Record extracts ::
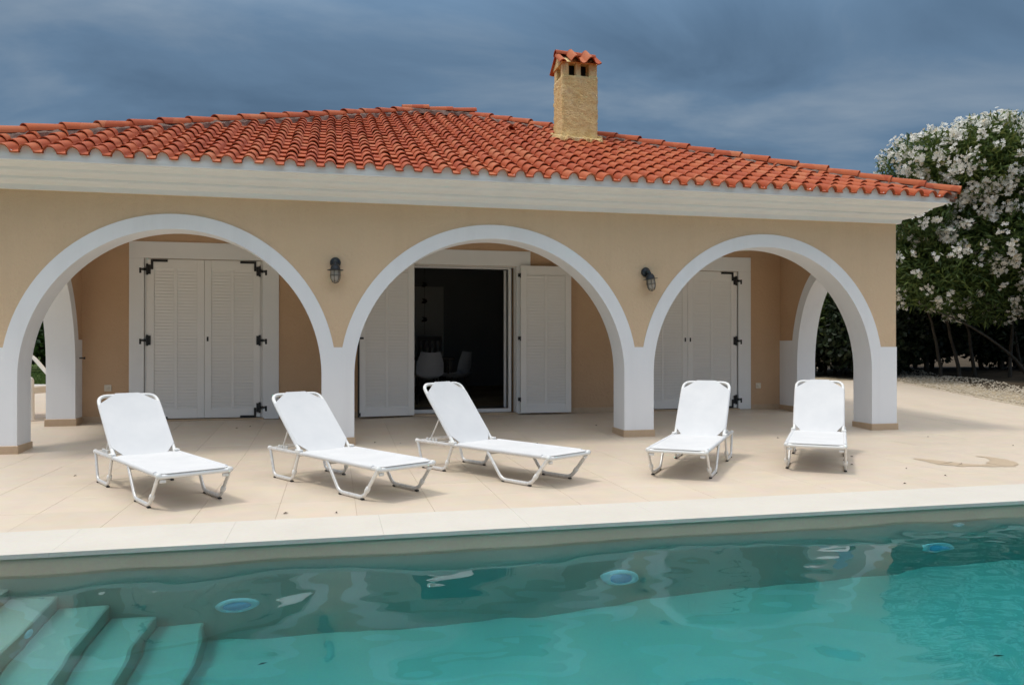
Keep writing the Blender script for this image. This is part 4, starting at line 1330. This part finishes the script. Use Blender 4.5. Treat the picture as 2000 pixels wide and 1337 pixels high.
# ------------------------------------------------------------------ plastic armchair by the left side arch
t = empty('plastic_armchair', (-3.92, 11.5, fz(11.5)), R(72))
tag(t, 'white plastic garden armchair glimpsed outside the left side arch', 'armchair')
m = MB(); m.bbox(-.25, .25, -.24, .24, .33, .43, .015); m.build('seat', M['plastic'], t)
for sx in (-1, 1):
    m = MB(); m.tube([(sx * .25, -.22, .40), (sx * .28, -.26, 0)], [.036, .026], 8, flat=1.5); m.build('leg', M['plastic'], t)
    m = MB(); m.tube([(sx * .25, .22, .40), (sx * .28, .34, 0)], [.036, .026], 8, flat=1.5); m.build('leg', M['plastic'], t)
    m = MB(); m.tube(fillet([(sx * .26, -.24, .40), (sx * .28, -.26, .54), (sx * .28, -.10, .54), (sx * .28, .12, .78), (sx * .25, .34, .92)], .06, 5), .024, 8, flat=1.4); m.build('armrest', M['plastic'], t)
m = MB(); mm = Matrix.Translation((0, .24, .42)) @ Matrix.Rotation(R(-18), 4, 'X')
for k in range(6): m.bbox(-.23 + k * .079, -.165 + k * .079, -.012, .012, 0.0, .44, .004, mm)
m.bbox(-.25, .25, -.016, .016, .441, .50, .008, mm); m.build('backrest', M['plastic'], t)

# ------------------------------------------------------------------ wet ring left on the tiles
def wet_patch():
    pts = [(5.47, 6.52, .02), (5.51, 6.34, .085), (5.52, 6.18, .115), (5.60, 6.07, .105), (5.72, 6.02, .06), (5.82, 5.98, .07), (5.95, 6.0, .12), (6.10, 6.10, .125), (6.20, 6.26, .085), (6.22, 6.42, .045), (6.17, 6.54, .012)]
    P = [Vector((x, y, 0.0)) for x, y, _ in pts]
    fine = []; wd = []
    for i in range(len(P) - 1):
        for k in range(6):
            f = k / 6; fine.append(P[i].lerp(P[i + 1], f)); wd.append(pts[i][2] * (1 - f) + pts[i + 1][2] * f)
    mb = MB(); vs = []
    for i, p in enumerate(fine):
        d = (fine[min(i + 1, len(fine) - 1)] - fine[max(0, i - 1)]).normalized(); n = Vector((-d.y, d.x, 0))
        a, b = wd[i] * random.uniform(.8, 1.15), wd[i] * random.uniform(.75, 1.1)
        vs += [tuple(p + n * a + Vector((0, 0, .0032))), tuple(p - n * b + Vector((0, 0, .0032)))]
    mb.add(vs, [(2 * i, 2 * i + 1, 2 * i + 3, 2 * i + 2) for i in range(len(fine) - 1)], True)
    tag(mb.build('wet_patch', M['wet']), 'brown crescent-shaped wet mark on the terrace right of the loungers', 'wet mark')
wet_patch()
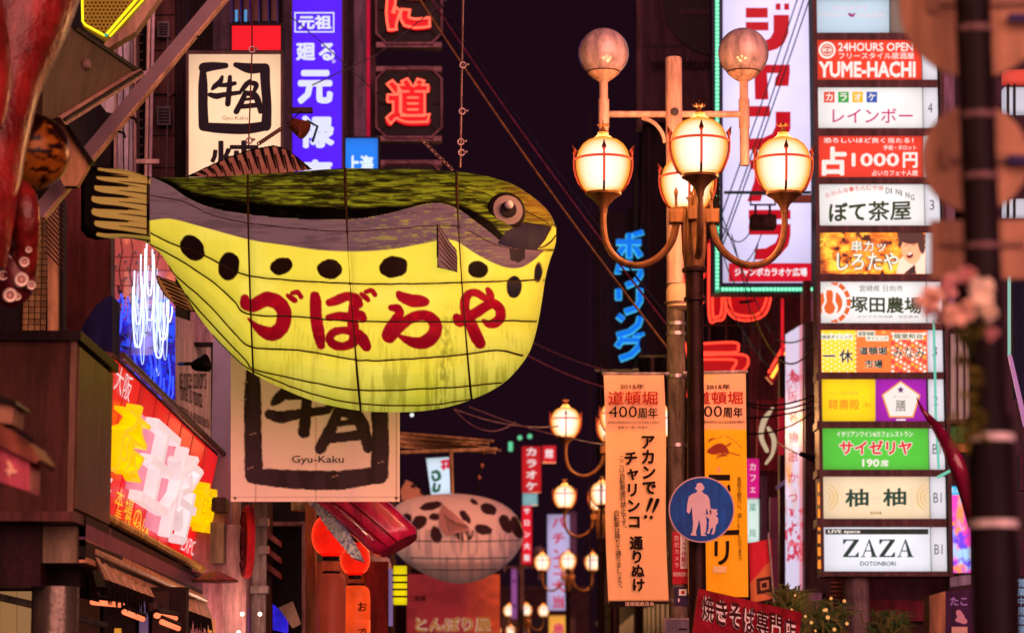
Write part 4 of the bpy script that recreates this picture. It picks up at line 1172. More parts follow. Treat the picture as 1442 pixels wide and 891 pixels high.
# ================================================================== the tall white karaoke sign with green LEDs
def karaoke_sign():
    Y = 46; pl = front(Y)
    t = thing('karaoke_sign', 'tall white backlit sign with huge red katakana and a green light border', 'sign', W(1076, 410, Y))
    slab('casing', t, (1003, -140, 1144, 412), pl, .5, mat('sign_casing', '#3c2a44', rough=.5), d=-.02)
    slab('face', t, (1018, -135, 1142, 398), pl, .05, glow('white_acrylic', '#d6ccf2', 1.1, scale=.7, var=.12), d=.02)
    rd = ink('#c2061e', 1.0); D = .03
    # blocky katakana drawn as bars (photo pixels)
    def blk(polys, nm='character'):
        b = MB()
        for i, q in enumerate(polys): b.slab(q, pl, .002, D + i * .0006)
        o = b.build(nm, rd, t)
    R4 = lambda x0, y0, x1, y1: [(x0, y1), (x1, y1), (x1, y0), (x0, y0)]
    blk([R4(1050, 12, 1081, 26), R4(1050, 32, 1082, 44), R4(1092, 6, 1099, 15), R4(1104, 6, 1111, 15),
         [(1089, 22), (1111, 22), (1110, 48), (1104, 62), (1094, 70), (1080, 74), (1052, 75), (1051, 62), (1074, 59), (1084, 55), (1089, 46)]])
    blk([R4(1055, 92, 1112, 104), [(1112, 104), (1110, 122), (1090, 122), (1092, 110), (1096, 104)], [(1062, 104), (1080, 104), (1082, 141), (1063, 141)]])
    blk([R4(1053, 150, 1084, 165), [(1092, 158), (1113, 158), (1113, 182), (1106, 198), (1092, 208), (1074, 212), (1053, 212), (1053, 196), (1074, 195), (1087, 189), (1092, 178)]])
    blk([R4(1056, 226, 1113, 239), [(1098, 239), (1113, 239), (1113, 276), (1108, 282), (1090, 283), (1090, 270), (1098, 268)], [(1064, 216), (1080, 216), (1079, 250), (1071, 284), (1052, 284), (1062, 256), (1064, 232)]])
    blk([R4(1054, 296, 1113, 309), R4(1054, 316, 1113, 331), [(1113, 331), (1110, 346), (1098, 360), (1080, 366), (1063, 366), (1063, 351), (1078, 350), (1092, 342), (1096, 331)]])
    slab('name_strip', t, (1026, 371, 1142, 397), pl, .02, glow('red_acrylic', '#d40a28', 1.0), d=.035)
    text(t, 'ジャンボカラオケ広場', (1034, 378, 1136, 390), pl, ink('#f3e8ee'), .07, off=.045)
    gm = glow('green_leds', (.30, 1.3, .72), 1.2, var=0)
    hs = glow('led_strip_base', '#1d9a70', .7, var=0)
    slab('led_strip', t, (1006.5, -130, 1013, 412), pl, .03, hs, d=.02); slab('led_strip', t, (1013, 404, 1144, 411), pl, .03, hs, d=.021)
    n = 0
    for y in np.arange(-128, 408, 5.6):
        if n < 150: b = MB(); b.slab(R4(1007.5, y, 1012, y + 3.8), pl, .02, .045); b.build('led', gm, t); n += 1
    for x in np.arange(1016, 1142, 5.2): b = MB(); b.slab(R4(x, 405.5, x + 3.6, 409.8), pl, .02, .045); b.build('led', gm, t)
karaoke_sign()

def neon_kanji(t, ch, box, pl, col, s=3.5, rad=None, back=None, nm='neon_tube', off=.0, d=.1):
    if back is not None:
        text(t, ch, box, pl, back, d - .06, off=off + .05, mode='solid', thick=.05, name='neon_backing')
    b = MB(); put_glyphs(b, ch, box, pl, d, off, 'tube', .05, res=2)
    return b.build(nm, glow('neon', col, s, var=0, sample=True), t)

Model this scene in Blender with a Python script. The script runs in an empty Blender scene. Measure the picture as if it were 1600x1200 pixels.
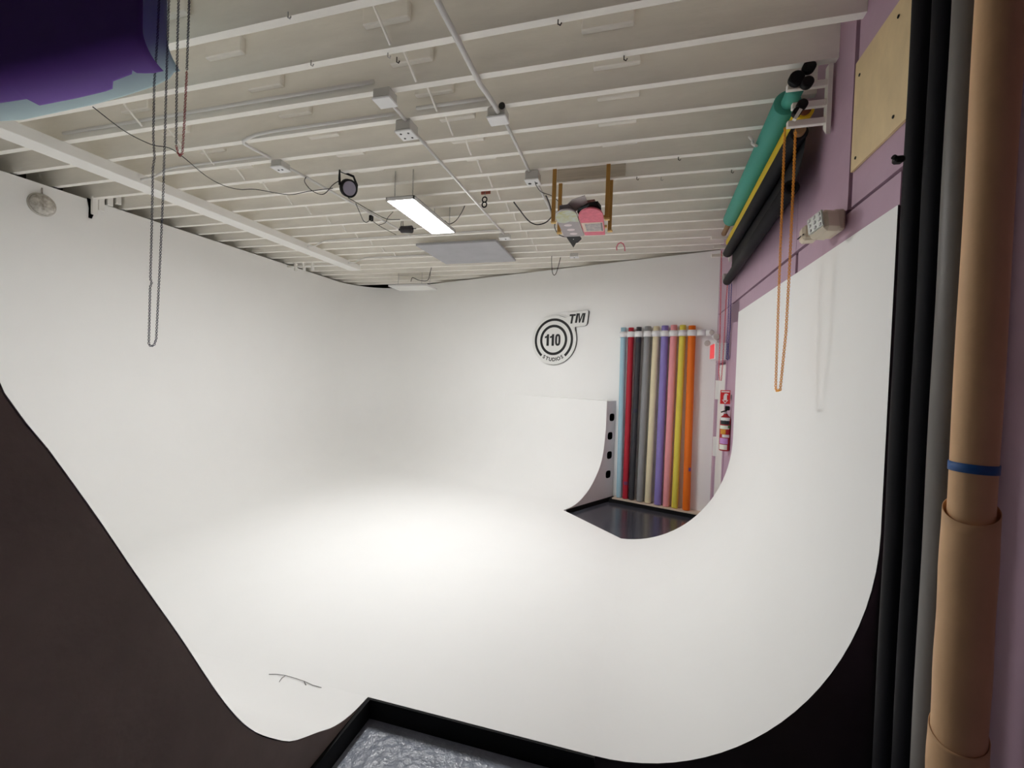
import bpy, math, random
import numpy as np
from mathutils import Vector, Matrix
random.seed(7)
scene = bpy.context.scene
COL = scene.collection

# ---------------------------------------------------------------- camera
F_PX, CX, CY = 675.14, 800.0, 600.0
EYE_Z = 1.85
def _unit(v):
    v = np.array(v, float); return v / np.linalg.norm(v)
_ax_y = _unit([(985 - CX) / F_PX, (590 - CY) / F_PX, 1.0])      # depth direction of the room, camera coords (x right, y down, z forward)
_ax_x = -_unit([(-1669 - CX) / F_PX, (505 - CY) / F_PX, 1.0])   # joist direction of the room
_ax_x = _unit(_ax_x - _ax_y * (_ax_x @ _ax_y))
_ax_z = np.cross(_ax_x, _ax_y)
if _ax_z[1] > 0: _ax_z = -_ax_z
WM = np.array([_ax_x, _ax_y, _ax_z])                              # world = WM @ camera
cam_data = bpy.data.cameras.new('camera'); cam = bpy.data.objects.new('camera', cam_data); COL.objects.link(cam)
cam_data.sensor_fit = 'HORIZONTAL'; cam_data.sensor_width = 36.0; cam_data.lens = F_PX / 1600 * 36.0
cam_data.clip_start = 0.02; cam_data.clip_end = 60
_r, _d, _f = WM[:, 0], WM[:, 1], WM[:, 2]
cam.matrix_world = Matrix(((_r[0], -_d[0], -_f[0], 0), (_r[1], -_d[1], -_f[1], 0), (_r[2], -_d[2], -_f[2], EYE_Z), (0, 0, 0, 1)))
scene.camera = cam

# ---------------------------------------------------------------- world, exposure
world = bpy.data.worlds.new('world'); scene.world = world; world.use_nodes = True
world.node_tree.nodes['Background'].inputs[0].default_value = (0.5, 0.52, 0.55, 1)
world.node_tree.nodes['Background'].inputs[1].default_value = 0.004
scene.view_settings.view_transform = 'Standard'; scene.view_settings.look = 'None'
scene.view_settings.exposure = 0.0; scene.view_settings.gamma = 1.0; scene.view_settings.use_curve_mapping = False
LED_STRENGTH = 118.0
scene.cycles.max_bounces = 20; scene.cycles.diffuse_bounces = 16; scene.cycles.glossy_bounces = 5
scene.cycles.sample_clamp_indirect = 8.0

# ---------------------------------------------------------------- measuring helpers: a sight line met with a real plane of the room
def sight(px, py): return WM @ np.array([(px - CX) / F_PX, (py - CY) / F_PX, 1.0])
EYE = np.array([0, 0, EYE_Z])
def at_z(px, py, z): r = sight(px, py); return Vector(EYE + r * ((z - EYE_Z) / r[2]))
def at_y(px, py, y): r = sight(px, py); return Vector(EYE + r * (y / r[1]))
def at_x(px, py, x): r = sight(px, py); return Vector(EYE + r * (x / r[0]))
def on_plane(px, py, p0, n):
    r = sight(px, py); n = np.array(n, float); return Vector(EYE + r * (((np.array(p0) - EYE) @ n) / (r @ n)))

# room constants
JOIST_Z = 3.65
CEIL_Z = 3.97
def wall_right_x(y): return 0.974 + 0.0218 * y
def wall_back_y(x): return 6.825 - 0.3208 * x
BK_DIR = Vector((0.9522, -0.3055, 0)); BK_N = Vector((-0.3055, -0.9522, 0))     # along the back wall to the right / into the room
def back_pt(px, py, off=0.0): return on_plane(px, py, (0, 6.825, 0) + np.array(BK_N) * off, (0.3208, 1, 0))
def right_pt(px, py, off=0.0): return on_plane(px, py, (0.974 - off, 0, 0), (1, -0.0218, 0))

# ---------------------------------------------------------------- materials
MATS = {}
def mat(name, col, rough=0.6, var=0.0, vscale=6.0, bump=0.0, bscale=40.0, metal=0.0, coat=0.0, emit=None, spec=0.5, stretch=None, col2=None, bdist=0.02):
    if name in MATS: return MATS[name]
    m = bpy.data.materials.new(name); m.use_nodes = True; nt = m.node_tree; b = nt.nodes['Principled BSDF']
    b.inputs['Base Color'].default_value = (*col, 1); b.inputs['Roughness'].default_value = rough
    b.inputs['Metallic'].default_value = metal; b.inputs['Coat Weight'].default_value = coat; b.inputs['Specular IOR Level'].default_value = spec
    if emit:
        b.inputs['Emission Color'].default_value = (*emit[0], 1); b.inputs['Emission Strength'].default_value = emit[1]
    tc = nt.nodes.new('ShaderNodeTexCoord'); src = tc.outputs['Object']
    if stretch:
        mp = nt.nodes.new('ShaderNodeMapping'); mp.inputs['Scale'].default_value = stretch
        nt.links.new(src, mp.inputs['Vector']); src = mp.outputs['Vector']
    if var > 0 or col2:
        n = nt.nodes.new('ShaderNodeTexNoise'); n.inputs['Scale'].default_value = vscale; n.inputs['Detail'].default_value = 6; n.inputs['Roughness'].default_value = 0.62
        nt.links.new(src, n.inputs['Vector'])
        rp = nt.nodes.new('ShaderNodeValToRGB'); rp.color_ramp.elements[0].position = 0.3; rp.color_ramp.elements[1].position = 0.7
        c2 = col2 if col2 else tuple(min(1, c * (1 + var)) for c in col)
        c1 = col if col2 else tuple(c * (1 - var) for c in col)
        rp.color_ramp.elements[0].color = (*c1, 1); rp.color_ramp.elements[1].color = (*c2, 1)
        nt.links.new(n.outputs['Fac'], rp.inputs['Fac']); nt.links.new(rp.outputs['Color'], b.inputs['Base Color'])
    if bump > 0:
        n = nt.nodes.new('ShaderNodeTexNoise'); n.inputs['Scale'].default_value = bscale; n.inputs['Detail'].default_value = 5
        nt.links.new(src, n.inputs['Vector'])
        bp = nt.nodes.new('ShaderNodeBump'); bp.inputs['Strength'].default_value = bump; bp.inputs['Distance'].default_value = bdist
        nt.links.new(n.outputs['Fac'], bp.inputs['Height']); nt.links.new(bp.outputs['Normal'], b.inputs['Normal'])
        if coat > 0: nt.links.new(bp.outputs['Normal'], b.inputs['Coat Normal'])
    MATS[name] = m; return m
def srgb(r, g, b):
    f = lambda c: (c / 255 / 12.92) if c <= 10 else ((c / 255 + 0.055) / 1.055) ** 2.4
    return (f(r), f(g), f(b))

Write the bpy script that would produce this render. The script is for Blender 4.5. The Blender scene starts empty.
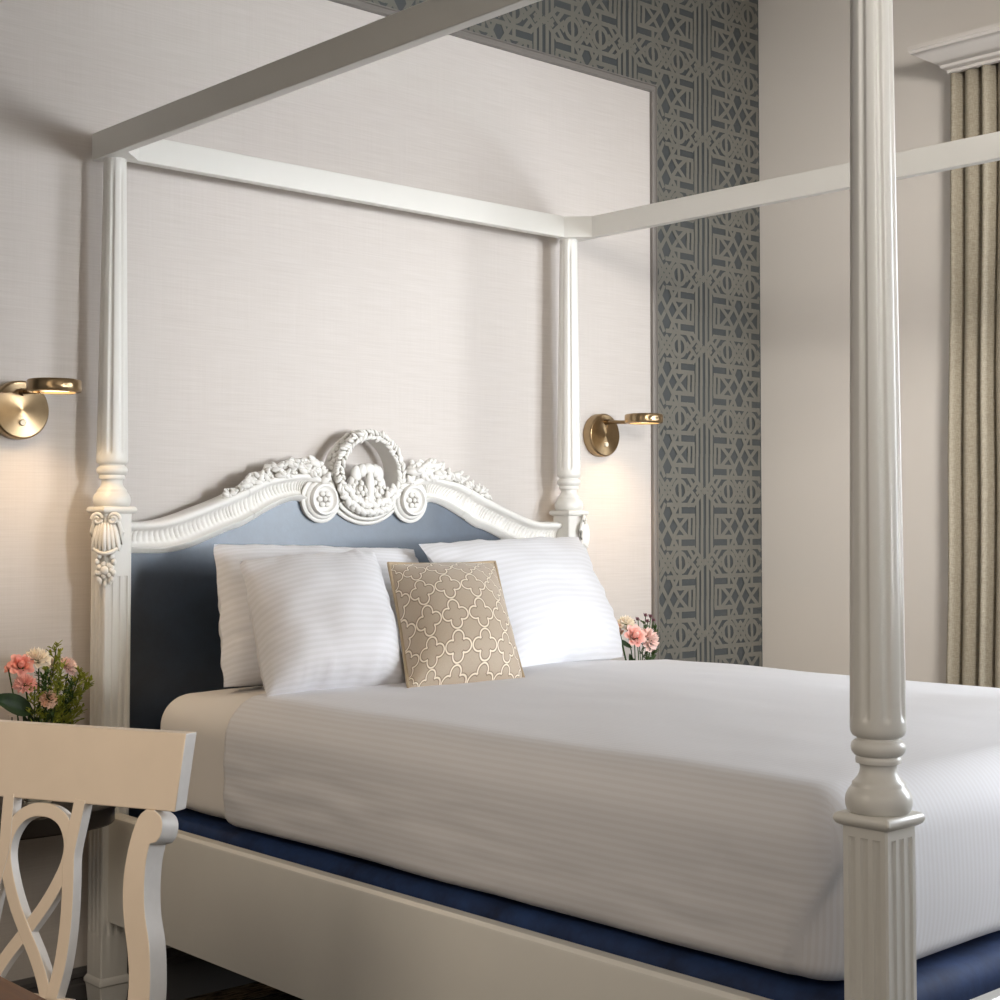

Prompt :: Copy exactly the lines running from the beginning of the listing through the line that has "m.bbox(-.25, .25, -.016, .016, .441, .50, .008, mm);". Drop the pictures.

Written answer ::
Keep writing the Blender script for this image. This is part 4, starting at line 1330. This part finishes the script. Use Blender 4.5. Treat the picture as 2000 pixels wide and 1337 pixels high.
# ------------------------------------------------------------------ plastic armchair by the left side arch
t = empty('plastic_armchair', (-3.92, 11.5, fz(11.5)), R(72))
tag(t, 'white plastic garden armchair glimpsed outside the left side arch', 'armchair')
m = MB(); m.bbox(-.25, .25, -.24, .24, .33, .43, .015); m.build('seat', M['plastic'], t)
for sx in (-1, 1):
    m = MB(); m.tube([(sx * .25, -.22, .40), (sx * .28, -.26, 0)], [.036, .026], 8, flat=1.5); m.build('leg', M['plastic'], t)
    m = MB(); m.tube([(sx * .25, .22, .40), (sx * .28, .34, 0)], [.036, .026], 8, flat=1.5); m.build('leg', M['plastic'], t)
    m = MB(); m.tube(fillet([(sx * .26, -.24, .40), (sx * .28, -.26, .54), (sx * .28, -.10, .54), (sx * .28, .12, .78), (sx * .25, .34, .92)], .06, 5), .024, 8, flat=1.4); m.build('armrest', M['plastic'], t)
m = MB(); mm = Matrix.Translation((0, .24, .42)) @ Matrix.Rotation(R(-18), 4, 'X')
for k in range(6): m.bbox(-.23 + k * .079, -.165 + k * .079, -.012, .012, 0.0, .44, .004, mm)
m.bbox(-.25, .25, -.016, .016, .441, .50, .008, mm); m.build('backrest', M['plastic'], t)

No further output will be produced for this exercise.